-- begin COLLECTED DATA --

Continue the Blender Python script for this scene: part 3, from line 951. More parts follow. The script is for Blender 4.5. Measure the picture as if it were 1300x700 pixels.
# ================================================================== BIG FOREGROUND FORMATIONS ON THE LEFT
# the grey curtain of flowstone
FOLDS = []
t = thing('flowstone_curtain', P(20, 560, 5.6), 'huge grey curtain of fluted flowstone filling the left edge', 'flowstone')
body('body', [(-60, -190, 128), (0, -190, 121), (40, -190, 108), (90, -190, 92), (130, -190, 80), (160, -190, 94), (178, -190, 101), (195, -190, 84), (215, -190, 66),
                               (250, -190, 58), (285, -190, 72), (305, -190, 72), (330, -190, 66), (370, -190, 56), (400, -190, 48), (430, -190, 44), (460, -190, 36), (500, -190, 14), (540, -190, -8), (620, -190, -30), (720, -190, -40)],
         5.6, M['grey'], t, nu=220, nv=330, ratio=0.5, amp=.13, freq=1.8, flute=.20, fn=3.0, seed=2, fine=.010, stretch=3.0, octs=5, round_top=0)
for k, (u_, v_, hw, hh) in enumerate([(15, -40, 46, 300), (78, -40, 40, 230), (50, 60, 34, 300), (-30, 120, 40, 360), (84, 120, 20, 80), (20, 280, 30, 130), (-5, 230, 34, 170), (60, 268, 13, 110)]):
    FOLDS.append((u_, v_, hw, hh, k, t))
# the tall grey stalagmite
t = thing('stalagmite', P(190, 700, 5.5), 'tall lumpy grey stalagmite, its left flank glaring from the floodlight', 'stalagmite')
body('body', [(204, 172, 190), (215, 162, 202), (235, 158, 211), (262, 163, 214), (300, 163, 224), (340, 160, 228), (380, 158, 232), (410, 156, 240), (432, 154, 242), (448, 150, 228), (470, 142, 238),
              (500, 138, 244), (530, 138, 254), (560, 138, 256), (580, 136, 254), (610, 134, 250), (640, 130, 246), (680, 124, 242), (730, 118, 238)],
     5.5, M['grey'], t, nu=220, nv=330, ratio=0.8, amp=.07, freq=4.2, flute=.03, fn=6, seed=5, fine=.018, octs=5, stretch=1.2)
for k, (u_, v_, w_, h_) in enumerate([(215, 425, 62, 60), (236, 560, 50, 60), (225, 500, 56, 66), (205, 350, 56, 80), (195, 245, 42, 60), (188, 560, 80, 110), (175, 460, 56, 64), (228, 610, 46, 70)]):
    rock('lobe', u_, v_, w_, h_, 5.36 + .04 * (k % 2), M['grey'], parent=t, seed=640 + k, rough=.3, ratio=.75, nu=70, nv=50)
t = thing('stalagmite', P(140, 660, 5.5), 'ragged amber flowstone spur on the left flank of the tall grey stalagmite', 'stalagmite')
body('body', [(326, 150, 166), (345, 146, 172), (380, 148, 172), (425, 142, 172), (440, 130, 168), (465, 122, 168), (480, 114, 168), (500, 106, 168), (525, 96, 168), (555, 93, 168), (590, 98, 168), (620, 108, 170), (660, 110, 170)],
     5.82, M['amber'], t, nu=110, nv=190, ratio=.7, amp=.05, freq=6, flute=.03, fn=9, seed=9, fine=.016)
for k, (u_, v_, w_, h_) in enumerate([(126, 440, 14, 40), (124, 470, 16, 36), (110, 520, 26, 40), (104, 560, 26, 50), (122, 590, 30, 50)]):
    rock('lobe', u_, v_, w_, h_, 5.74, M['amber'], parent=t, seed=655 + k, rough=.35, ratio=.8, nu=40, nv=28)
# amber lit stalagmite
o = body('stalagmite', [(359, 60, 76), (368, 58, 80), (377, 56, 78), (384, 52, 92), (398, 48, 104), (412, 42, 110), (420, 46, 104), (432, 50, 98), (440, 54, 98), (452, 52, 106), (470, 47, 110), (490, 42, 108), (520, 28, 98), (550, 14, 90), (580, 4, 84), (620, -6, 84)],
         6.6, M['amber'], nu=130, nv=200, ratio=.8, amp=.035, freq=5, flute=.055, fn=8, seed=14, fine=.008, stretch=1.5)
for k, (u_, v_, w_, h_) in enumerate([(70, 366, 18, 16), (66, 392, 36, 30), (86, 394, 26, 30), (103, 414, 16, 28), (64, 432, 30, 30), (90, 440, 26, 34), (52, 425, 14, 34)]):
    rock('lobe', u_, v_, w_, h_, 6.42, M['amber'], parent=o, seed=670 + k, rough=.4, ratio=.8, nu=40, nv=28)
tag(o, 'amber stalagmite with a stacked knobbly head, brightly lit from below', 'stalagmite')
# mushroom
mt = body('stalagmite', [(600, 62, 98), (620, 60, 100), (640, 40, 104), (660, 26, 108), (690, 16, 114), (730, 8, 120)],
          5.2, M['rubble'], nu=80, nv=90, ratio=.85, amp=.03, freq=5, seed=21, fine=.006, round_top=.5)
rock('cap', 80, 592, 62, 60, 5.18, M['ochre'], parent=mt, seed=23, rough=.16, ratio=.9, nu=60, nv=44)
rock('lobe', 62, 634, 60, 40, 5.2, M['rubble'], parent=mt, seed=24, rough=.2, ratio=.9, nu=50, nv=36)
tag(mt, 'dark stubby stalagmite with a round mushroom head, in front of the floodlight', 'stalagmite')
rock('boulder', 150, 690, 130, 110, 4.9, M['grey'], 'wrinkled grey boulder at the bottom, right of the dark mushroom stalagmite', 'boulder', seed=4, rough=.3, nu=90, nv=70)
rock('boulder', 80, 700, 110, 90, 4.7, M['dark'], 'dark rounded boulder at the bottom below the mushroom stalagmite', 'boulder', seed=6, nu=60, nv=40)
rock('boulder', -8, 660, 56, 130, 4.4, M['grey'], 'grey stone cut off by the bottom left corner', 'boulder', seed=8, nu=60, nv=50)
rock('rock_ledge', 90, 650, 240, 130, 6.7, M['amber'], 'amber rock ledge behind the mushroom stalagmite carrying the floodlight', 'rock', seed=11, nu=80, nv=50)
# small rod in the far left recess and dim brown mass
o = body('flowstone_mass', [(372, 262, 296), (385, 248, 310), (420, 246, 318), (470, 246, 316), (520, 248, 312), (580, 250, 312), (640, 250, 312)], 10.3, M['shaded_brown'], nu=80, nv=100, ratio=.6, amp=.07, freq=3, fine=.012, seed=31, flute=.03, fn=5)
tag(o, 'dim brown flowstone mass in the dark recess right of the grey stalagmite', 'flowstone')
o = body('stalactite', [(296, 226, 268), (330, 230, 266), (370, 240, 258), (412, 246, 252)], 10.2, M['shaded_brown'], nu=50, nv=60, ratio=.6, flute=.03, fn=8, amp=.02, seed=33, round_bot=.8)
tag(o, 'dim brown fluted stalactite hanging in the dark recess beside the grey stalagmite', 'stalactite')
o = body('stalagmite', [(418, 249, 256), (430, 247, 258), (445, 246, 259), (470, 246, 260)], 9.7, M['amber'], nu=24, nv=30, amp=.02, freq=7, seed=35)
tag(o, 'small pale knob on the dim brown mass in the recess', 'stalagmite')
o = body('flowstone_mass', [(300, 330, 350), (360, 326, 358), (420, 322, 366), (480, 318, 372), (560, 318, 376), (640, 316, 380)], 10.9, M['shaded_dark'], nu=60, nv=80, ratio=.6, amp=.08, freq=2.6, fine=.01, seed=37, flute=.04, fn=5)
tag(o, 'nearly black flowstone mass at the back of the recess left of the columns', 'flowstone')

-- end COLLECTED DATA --

EXERCISE OBJECTIVE:
Pull out and copy each line containing the string "from".

ANSWER FOR THIS EXERCISE:
Continue the Blender Python script for this scene: part 3, from line 951. More parts follow. The script is for Blender 4.5. Measure the picture as if it were 1300x700 pixels.
t = thing('stalagmite', P(190, 700, 5.5), 'tall lumpy grey stalagmite, its left flank glaring from the floodlight', 'stalagmite')
tag(o, 'amber stalagmite with a stacked knobbly head, brightly lit from below', 'stalagmite')